It’s time again for our weekly roundup of the best articles from the academic publishing blogosphere. As always, if you particularly enjoy something or think that we missed an important post, please let us know in the comments.

The University of Minnesota had a few really fascinating posts this week, and we couldn’t choose just one to feature. On Tuesday and Wednesday, they ran a two-part piece by historian Amy Bass on the contentious history of gender in the modern Olympics and the many gender issues that will come to the forefront in the 2012 London Olympic Games. Then, on Thursday, anthropologist Matthew Wolf-Meyer had a blog post asking whether a good night’s sleep is actually possible.

Madagascar 3: Europe’s Most Wanted is out in movie theaters around the world right now. However, at the University of Toronto Press blog, Andrew Walsh wonders whether outsiders really understand much at all about the real-life Madagascar or about the Malagasy people who live there.

Interested in how being a historian has changed over the last half-century? At This Side of the Pond, the Cambridge University Press blog, James M. Banner Jr. talks about the ways that the study of history has changed in the academic and professional worlds.

With the constant discussions of the definition of marriage, there has been a lot of talk about the ways that different family structures affect child development. Beacon Broadside has a guest post by law professor Nancy Polikoff explaining some of the important recent research on the topic.

Meanwhile, From the Square, the NYU Press blog, approaches the same topic from a different angle with a guest post from Abbie Goldberg. Goldberg discusses what it’s like to be a gay father, using the omnipresent Neil Patrick Harris and his recent appearance with Oprah as an example.

Another political hot topic in recent days has been the complicated situation with Wisconsin’s state government and the recall election that happened earlier this week. The Chicago Blog of the University of Chicago Press responds to the controversy with an excerpt from Lawrence Jacobs and Robert Shapiro’s Politicians Don’t Pander: Political Manipulation and the Loss of Democratic Responsiveness.

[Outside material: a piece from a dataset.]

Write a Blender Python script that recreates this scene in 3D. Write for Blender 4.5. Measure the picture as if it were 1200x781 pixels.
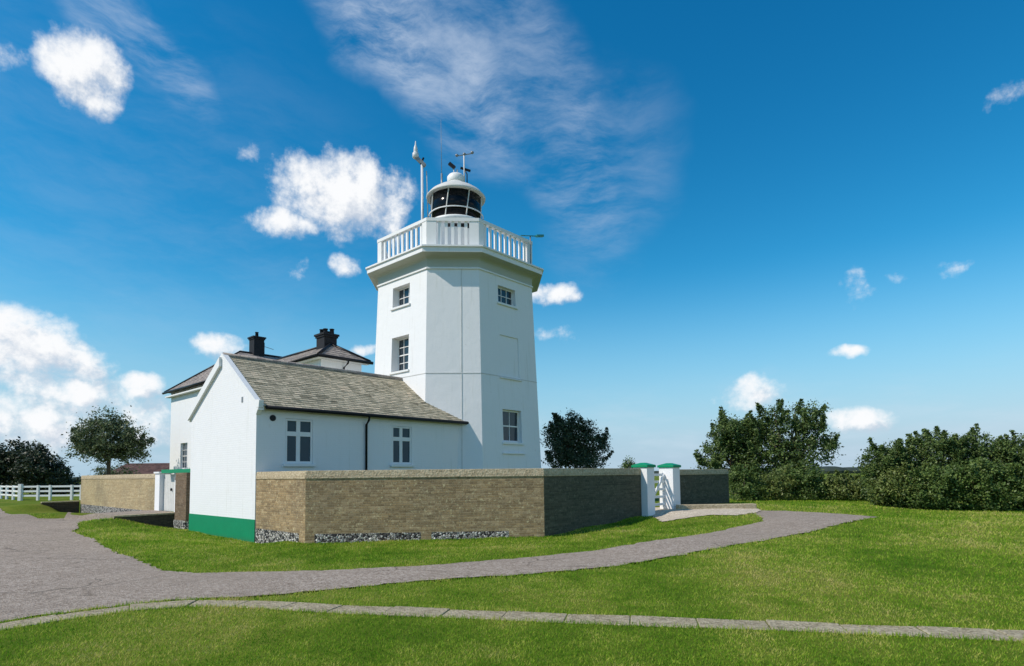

Just in case any of these recent political controversies have you feeling cynical about the state of democracy, the Princeton University Press Blog has an Election 101 interview with political scientist Hélène Landemore in which she explains how people make “smarter” political decisions as a group than we would or could individually.

It’s been more than twenty years since the demonstrations in China’s Tiananmen Square, but the events of the 1989 protests and massacre still echo today. North Philly Notes, the Temple University Press blog, has a guest post from Belinda Kong looking back on the demonstrations and on the worldwide literary reactions to them.

On the other side of the world, the UK is celebrating the Queen’s Diamond Jubilee, the 60th year of her rule. A key component of the celebration will be the original music composed for the occasion. The OUPblog has a couple of great posts looking at Will Todd and William Walton, the composers commissioned to write music for the Diamond Jubilee and for the Queens coronation 60 years ago respectively.

While the OUPblog looked at distinctly British music this week, the UNC Press blog has a fantastic excerpt from Françoise Hamlin’s Crossroads at Clarksdale in which she discusses one of the distinctly American musical genres: the blues. Clarksdale, Mississippi, is often cited as the home of the blues, and the famous Crossroads is the site “where Robert Johnson supposedly sold his soul to the devil in exchange for mastery over his music.”

We’ll wrap things up this week with a very helpful post from AMACOM books Executive Editor Christina Parisi at the AMACOM books blog in which she discusses the value of getting endorsements for books. She’s not the biggest fan of the practice: “My biggest argument against endorsements is opportunity cost. If an author asks his or her contacts to give endorsements, it becomes awkward to later ask them to support a book in other ways that carry more weight in terms of driving sales.”